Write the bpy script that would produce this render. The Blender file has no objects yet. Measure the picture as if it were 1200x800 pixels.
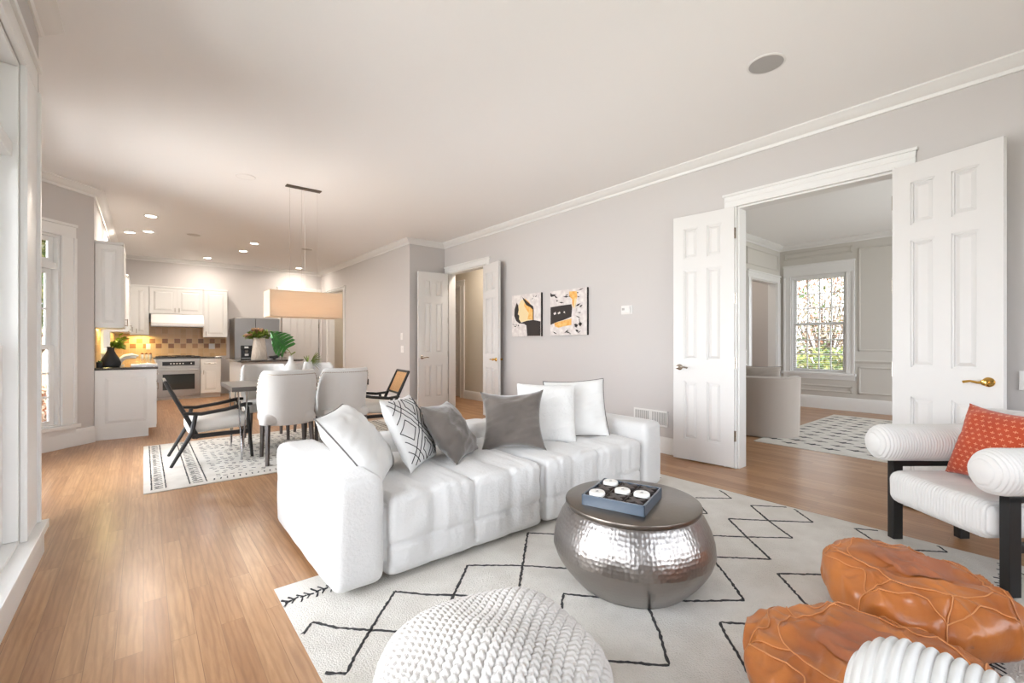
import bpy, bmesh, math, random
from mathutils import Vector, Matrix, noise
R = math.radians
sc = bpy.context.scene
COL = sc.collection

# ------------------------------------------------------------------ camera
F_PX = 525.0
cam_d = bpy.data.cameras.new('camera')
cam_d.sensor_fit = 'HORIZONTAL'; cam_d.sensor_width = 36.0
cam_d.lens = 36.0 * F_PX / 1200.0
cam_d.shift_y = 1.0 / 1200.0
cam_d.clip_start = 0.02; cam_d.clip_end = 200
cam = bpy.data.objects.new('camera', cam_d); COL.objects.link(cam)
cam.location = (0, 0, 1.17)
YAW = math.atan(432.0 / F_PX)
cam.rotation_euler = (R(90), 0, -YAW)
sc.camera = cam
# ------------------------------------------------------------------ world
w = bpy.data.worlds.new('overcast_sky'); sc.world = w; w.use_nodes = True
nt = w.node_tree; nt.nodes.clear()
wo = nt.nodes.new('ShaderNodeOutputWorld'); wb = nt.nodes.new('ShaderNodeBackground')
tcw = nt.nodes.new('ShaderNodeTexCoord'); sepw = nt.nodes.new('ShaderNodeSeparateXYZ'); rw = nt.nodes.new('ShaderNodeValToRGB')
nt.links.new(tcw.outputs['Generated'], sepw.inputs[0]); nt.links.new(sepw.outputs['Z'], rw.inputs[0])
rw.color_ramp.elements[0].position = 0.0; rw.color_ramp.elements[0].color = (0.93, 0.96, 1.0, 1)
rw.color_ramp.elements[1].position = 0.7; rw.color_ramp.elements[1].color = (0.72, 0.84, 1.0, 1)
nt.links.new(rw.outputs[0], wb.inputs['Color']); nt.links.new(wb.outputs[0], wo.inputs[0])
wb.inputs['Strength'].default_value = 3.2
# ------------------------------------------------------------------ sun (soft, hazy)
sd = bpy.data.lights.new('hazy_sun', 'SUN'); sd.energy = 3.0; sd.angle = R(8); sd.color = (1.0, 0.95, 0.88)
so = bpy.data.objects.new('hazy_sun', sd); COL.objects.link(so)
so.rotation_euler = (R(48), 0, R(-35))
# ------------------------------------------------------------------ daylight through the windows
def area(name, loc, rot, sx, sy, power, color=(1, 1, 1)):
    d = bpy.data.lights.new(name, 'AREA'); d.shape = 'RECTANGLE'; d.size = sx; d.size_y = sy
    d.energy = power; d.color = color
    o = bpy.data.objects.new(name, d); COL.objects.link(o); o.location = loc; o.rotation_euler = rot
    return o
DAY = (0.93, 0.965, 1.0)
UP = R(22)                                                              # upward tilt given to the window lights to brighten the ceiling
area('daylight', (-1.15, 2.1, 1.2), (0, R(-90) - UP, 0), 2.5, 1.9, 84, DAY)       # left wall, front window
area('daylight', (-1.15, -0.2, 1.2), (0, R(-90) - UP, 0), 2.5, 1.7, 16, DAY)     # left wall, window beside the camera
area('daylight', (-1.95, 5.4, 1.2), (0, R(-90) - UP, 0), 2.4, 1.4, 150, DAY)        # bay, middle window
area('daylight', (1.0, -2.4, 1.3), (R(90) + UP, 0, 0), 1.9, 2.2, 17, DAY)       # fill through unseen windows added behind the camera
area('daylight', (3.1, -2.4, 1.3), (R(90) + UP, 0, 0), 1.5, 2.2, 14, DAY)
area('daylight', (7.0, -2.3, 1.3), (R(90) + UP, 0, 0), 3.0, 2.0, 105, DAY)       # next room, unseen front windows added to light it
# ------------------------------------------------------------------ exposure
sc.view_settings.view_transform = 'Standard'
sc.view_settings.look = 'None'
sc.view_settings.gamma = 1
sc.view_settings.use_curve_mapping = False
sc.view_settings.exposure = 0.80
sc.cycles.max_bounces = 10
sc.cycles.diffuse_bounces = 6
sc.cycles.use_denoising = True
sc.cycles.sample_clamp_indirect = 6.0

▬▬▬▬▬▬

Up to and including the line with "COL = sc.collection", copy the data above from its first line. Skip pictures.

§ **EXERCISE OUTPUT**:
Write the bpy script that would produce this render. The Blender file has no objects yet. Measure the picture as if it were 1200x800 pixels.
import bpy, bmesh, math, random
from mathutils import Vector, Matrix, noise
R = math.radians
sc = bpy.context.scene
COL = sc.collection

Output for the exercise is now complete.